His teaching method focuses on getting children interested in a subject, bringing more freedom to class rules and applying modern technologies. His students send him the poems they recite on Viber, do homework online, film video blogs and use Instagram stories for classes.

Cherkas also teaches through traveling. He organizes trips with his students around Ukraine, where they learn about Ukrainian writers while visiting museums and other places linked to them. He also invites modern Ukrainian writers to visit his classes.

“I’m teaching children and I’m learning together with them,” he said.

His efforts have been rewarded. In 2017 and 2018, his students nominated him for the Global Teacher Prize of Ukraine, referred to as “the Oscars of teaching.” In 2018, he was selected as one of the country’s 10 best teachers.

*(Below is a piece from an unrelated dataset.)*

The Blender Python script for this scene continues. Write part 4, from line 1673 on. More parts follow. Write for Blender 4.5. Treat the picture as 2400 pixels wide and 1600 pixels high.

His pay is low. Cherkas makes about $400 per month, but he doesn’t complain. “First, let’s wait until the war comes to an end and then we’ll see what can be done here,” he said.

Along with teaching, he still studies in a doctoral course at the National Academy of Science’s Institute of Literature.

Cherkas sees bullying as a big problem today, and he conducts prevention trainings. In late December, Cherkas will travel for six months to Latvia to teach the Ukrainian language at a local school, funded by a grant from the Ministry of Education.

Upon return, he hopes to either open his own private school or apply to be a school principal in a remote village.

“I would create a happy, inclusive school there,” he said.